What Atalaya is — and what it isn't.
What it is
An automated knowledge graph of corruption cases in Colombia, built from the traditional Colombian press. Atalaya does not write the claims — it indexes them, deduplicates them, cross-checks them across outlets and visualises them. Every node and every relation points back to the press articles it derives from.
The headline metric is deliberate: Resources under indictment · COP $X.X T. Visually unmistakable and legally precise. Never "stolen money" — that would be an editorial claim Atalaya cannot make.
What it is NOT
- Not a fact-checker.
- Not a prosecutor.
- Not a visualiser of State data (no SECOP, no Procuraduría, no court bulletins as primary source).
- Not a paid SaaS.
- Not a content producer — every public claim cites the outlet that made it.
- Not partisan. Corruption is systemic; framing it as the property of one party would invalidate the project.
Precision mechanism
Cross-source confrontation
A claim is published when two or more distinct outlets agree on (people + institution + status), with deduplication of wire copies (so a single Colprensa story republished by three outlets doesn't count as three sources).
Automatic publication with attribution
Atalaya doesn't require a human reviewer per node. It is an aggregator, not an editor. The reviewer is the confrontation between sources. If only one source exists, the claim is published with a Single source badge so the reader sees the lower confidence.
Overwrite by judicial status
The most recent judicial outcome (acquittal, conviction, archive) overrides the case status regardless of how many outlets covered it. Justice has the last word; the press has the first draft.
Semi-annual re-scrape
Every active case is reviewed roughly every six months against the latest news to capture acquittals, new charges and archives.
Legal & brand isolation
Atalaya runs on its own infrastructure, separate from B1G Digital. Reasons:
- Brand: B1G is a software studio; Atalaya is a public-interest tool. Bleeding between them dilutes both.

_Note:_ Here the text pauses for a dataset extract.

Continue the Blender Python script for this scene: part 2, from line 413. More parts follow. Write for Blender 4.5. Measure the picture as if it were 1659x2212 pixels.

- Legal: If Atalaya faces a defamation suit, the firewall protects the commercial business. A separate legal entity is deferred until traffic justifies it.
- Operational: Independent rate limits, availability and secrets.
Why it exists
The motivation is a cultural problem: the lack of public memory about recent history. The records of candidates and officials are forgotten between electoral cycles — the same mistakes repeat, the same actors return.
Living in Japan reframed the perspective: in Japanese society, collective memory (historical, civic, institutional) is treated as a social asset. It lets a community avoid repeating mistakes, identify those responsible for past harm, and make better decisions over time. Colombia, by contrast, operates with amnesia.
Atalaya is the bounded answer: a tool for the Colombian public to recognise the people connected to corruption cases, build awareness across recent periods, and understand that corruption is a systemic network, deeply embedded in how the country operates — to the point that society has come to accept significant parts of it as normal.
Anchor decisions
- D-01 · Built as a portfolio piece, not a commercial product.
- D-02 · Renamed from "Corruption Wire" to "Atalaya".
- D-06 · Data source = Colombian press. NO SECOP. NO Procuraduría.
- D-07 · Own domain & infrastructure, brand isolated.
- D-08 · Cross-source confrontation replaces the human reviewer. Automatic publication with attribution. Semi-annual re-scrape. Single-source badge. Overwrite by judicial status.
- D-09 · Canonical stack: Neon + Pinecone + Next.js + Vercel.
Current status
Backend Phase 1 complete (FastAPI + Neon + Alembic + tested confrontation rules). Frontend MVP (this site) delivered April 29, 2026 for the Web Programming class at Eikei University. Public launch pending external legal review and the definitive outlet inventory.